Ainsi, chacun se photographie à tout bout de champ, avec son téléphone mobile qui mérite de moins en moins son nom de smartphone, puisque ce terme est censé signifier « téléphone intelligent ». Oui, je sais, je suis injuste : rien n’est plus intelligent que de prendre une photo sans se soucier du cadrage, de l’exposition et autres futilités dont se soucient les vrais photographes ! Dans tous les domaines, place aux amateurs (si vous êtes allé au cinéma ces dernières années, vous comprenez ce que je veux dire...).

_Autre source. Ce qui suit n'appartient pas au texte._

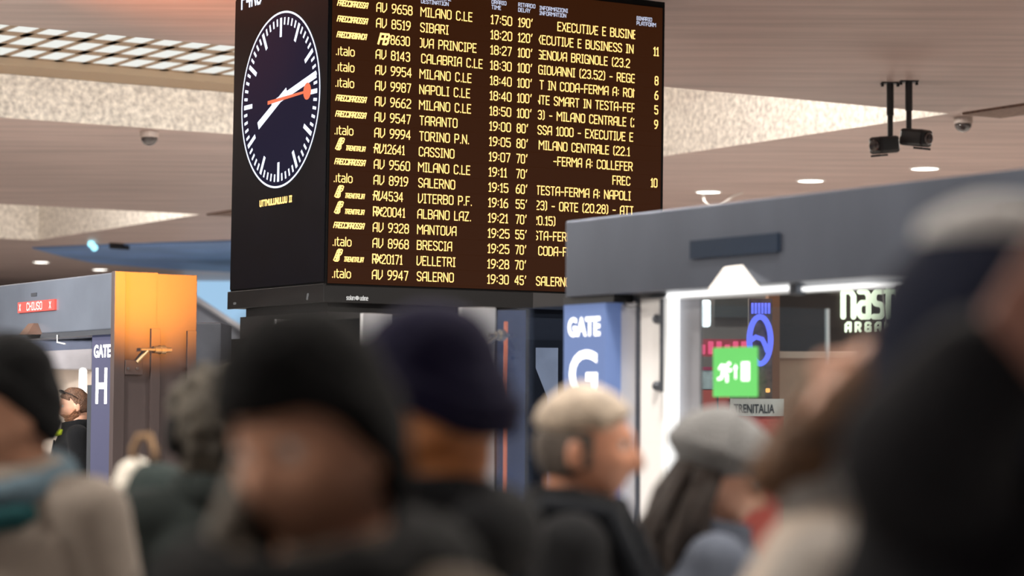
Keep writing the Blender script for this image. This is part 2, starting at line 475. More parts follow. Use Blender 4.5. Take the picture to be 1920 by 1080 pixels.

Non, ce qui compte désormais, ce n’est plus de prendre une belle photo d’un endroit intéressant ou d’une personne qu’on apprécie et dont on veut garder le souvenir. Ce qui compte, c’est d’être soi-même sur le cliché, et dans n’importe quelle situation, de préférence dans une position ridicule. Voulez-vous parier ? Avant peu, un zozo quelconque aura l’idée de confier un smartphone à un singe, et l’on fera une exposition avec les œuvres du primate. Cela renouvellera l’histoire de l’âne qui avait peint ce Coucher de soleil sur l’Adriatique, dont je vous ai déjà entretenu : les auteurs du canular avait prétendu que le « peintre », Joachim-Raphaël Boronali, pionnier d’un style nouveau, l’« excessivisme » (sic), était né à Gênes. Nous en sommes tout près. Pas de Gênes. De l’âne.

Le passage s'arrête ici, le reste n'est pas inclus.